Source material:
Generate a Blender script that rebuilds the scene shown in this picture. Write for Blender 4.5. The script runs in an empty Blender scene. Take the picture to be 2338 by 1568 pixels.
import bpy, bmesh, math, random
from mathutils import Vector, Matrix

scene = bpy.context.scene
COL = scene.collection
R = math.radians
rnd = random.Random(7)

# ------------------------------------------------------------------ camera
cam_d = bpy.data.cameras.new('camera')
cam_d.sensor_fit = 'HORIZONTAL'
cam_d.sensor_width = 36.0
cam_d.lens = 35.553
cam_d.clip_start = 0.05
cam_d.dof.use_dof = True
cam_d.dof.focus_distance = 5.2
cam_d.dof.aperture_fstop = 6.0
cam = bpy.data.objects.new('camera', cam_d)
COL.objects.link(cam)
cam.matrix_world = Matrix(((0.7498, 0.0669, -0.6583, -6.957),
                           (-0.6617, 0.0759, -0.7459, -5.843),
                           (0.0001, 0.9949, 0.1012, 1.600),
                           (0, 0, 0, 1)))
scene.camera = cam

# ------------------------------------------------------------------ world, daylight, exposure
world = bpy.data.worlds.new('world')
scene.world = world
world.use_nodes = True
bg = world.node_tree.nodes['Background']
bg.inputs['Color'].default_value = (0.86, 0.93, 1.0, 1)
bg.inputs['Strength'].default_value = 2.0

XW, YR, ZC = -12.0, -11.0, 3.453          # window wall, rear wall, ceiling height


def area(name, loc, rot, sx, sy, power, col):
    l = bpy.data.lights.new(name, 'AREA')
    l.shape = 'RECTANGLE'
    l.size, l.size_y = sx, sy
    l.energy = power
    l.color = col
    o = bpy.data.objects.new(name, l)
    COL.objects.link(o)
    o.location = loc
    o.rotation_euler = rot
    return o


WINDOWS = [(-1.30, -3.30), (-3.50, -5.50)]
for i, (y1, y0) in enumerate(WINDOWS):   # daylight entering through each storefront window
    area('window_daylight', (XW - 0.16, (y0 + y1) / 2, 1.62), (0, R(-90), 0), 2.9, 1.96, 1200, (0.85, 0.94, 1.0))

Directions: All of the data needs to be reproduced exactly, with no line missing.

Expected answer:
Generate a Blender script that rebuilds the scene shown in this picture. Write for Blender 4.5. The script runs in an empty Blender scene. Take the picture to be 2338 by 1568 pixels.
import bpy, bmesh, math, random
from mathutils import Vector, Matrix

scene = bpy.context.scene
COL = scene.collection
R = math.radians
rnd = random.Random(7)

# ------------------------------------------------------------------ camera
cam_d = bpy.data.cameras.new('camera')
cam_d.sensor_fit = 'HORIZONTAL'
cam_d.sensor_width = 36.0
cam_d.lens = 35.553
cam_d.clip_start = 0.05
cam_d.dof.use_dof = True
cam_d.dof.focus_distance = 5.2
cam_d.dof.aperture_fstop = 6.0
cam = bpy.data.objects.new('camera', cam_d)
COL.objects.link(cam)
cam.matrix_world = Matrix(((0.7498, 0.0669, -0.6583, -6.957),
                           (-0.6617, 0.0759, -0.7459, -5.843),
                           (0.0001, 0.9949, 0.1012, 1.600),
                           (0, 0, 0, 1)))
scene.camera = cam

# ------------------------------------------------------------------ world, daylight, exposure
world = bpy.data.worlds.new('world')
scene.world = world
world.use_nodes = True
bg = world.node_tree.nodes['Background']
bg.inputs['Color'].default_value = (0.86, 0.93, 1.0, 1)
bg.inputs['Strength'].default_value = 2.0

XW, YR, ZC = -12.0, -11.0, 3.453          # window wall, rear wall, ceiling height


def area(name, loc, rot, sx, sy, power, col):
    l = bpy.data.lights.new(name, 'AREA')
    l.shape = 'RECTANGLE'
    l.size, l.size_y = sx, sy
    l.energy = power
    l.color = col
    o = bpy.data.objects.new(name, l)
    COL.objects.link(o)
    o.location = loc
    o.rotation_euler = rot
    return o


WINDOWS = [(-1.30, -3.30), (-3.50, -5.50)]
for i, (y1, y0) in enumerate(WINDOWS):   # daylight entering through each storefront window
    area('window_daylight', (XW - 0.16, (y0 + y1) / 2, 1.62), (0, R(-90), 0), 2.9, 1.96, 1200, (0.85, 0.94, 1.0))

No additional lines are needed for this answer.